Подобное умонастроение легко может стать источником критического отношения к окружающему. Тот, кто витает в сфере идеального, редко бывает удовлетворен действительностью, которая представляется ему убогой и жалкой по сравнению с тем, что могло бы быть. Поэтому трансценденталисты, хотели они этого или нет, стали взыскательными критиками современной им жизни. Их выводило из себя любое несоответствие идеалу, вследствие чего вся их жизнь стала обвинительным приговором утилитарному миру янки. «Своей открытой неудовлетворенностью, — утверждал Эмерсон, — они показывают нашу нищету,
[446]
ничтожество человека по сравнению с идеалом человека». «Их недовольство каждым человеком, встречающимся на их пути, вызвано не его человеческой сущностью, а малой степенью его приближения к идеальному человеку. Вся беда в том, что он недостаточно оправдывает свое назначение... Это заставляет нас испытывать странное разочарование, бросающее тень на всех молодых людей. Столько многообещающих юношей и ни одного законченного человека!»*
* Ralph Waldo Emerson. The Transcendentalist, Works, Boston, 1903 — 1904.

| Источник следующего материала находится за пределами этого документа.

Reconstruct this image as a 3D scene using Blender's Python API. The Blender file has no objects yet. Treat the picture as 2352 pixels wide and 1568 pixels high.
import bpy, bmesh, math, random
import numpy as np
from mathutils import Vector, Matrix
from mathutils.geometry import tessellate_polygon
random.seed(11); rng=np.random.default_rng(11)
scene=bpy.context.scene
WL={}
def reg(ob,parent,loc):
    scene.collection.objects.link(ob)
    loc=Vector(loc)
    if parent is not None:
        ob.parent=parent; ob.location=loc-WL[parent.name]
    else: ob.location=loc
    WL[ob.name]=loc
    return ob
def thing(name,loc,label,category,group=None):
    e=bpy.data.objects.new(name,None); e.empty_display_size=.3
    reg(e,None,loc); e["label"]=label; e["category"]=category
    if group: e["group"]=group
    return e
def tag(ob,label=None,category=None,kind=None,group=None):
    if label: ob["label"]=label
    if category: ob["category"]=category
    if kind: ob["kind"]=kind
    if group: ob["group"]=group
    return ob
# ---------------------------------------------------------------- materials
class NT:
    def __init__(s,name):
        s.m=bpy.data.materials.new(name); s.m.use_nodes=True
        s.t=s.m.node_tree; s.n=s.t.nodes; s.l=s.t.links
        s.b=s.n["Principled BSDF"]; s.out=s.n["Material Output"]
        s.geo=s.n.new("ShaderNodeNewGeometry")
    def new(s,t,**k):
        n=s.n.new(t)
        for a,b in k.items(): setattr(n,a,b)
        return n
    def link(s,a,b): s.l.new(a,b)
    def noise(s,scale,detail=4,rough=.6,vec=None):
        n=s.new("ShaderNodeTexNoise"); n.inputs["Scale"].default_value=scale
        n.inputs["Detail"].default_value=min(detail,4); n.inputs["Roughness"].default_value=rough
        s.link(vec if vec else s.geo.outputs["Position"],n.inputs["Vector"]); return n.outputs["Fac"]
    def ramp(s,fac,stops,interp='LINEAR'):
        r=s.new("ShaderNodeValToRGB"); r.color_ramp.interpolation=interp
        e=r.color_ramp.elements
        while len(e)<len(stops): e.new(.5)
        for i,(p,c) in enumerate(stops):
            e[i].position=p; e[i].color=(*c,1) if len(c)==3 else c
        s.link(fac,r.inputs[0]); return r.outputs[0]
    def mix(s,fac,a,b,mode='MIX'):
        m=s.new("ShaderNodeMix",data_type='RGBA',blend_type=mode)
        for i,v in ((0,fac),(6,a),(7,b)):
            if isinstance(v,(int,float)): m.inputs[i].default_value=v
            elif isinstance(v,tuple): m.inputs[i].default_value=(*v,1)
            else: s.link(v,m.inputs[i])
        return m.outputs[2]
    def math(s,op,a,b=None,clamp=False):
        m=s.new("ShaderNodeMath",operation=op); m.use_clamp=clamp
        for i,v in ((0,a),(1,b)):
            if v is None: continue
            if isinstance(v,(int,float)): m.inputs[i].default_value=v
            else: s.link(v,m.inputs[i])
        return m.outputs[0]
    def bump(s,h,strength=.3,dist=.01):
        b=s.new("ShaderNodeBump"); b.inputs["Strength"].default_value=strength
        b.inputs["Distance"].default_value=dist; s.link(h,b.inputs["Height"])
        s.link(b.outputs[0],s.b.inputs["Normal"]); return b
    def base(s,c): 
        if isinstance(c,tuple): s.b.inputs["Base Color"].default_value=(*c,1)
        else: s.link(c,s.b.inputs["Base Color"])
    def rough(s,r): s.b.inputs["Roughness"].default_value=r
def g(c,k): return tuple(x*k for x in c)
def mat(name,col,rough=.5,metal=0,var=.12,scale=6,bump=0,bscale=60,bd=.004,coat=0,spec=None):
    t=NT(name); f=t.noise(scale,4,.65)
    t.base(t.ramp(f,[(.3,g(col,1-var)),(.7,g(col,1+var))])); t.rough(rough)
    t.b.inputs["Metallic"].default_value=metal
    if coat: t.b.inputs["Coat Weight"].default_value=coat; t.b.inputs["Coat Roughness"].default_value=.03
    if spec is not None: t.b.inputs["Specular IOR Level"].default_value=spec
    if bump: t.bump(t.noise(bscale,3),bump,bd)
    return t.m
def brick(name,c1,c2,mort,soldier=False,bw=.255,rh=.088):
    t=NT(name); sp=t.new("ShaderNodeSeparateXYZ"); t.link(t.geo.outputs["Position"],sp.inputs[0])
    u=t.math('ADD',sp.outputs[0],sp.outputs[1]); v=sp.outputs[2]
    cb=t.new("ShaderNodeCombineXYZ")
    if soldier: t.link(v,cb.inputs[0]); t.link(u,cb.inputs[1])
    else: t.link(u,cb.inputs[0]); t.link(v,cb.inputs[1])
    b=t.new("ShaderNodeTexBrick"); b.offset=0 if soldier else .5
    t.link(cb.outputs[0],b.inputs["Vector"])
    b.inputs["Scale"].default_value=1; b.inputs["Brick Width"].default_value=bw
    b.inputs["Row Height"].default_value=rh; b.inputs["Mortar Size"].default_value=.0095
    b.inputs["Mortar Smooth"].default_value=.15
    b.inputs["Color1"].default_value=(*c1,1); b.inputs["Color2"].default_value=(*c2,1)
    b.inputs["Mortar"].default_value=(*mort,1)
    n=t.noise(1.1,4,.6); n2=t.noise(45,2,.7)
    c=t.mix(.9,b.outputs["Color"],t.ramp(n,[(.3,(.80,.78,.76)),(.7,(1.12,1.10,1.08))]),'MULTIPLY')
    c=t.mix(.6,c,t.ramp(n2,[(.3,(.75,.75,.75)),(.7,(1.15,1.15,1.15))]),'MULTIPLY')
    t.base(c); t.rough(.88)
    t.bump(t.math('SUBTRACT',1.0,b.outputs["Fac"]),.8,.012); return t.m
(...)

«Что касается общего уклада жизни и повседневных занятий людей, то трансценденталисты не видят в них особых достоинств: ведь они являются составной частью все того же порочного круга. И если люди не отвечают своему высокому назначению, то, естественно, нет ничего возвышенного и в ремеслах, которыми они кормятся. Более того, трансценденталисты на опыте убедились в том, что повсюду — среди людей свободных профессий и чернорабочих, в любезных манерах академии и колледжа и в светских условностях балов и утренних визитов — царит дух трусливого компромисса и притворства, говорящий об ужасающем скептицизме, о жизни без любви, о деятельности без цели»*.
* Ibid.
Но какими бы они ни были идеалистами, трансценденталисты не могли не сталкиваться на каждом шагу с реальной действительностью, окружавшей их со всех сторон: с социально-политическими институтами, с законами, с обществом, с самим государством. Богом, а не кесарем заняты были их помыслы, поэтому они сочли невозможным для себя служить и тому и другому, пытаясь примирить их несовместимые требования. Когда кесарь попробовал навязать им свою волю, когда ой поставил под угрозу их идеалы, потребовав от них подчинения законам, которых они не одобряли, они попросту отказались признавать его власть и продолжали идти своим собственным путем. Ничего нельзя было поделать с такими людьми — самая их жизнь стала критическим осуждением Новой Англии и Америки. Если трансцендентализму и не хватало порой здравого смысла, то он никогда не был безрассуден в своих критических суждениях, никогда не закрывал глаза на пропасть, отделяющую идеал от действительности. Критика его может показаться суровой, но она отличалась вдумчивостью и нелицеприятностью, а вдумчивая и нелицеприятная критика была нужна Америке как воздух.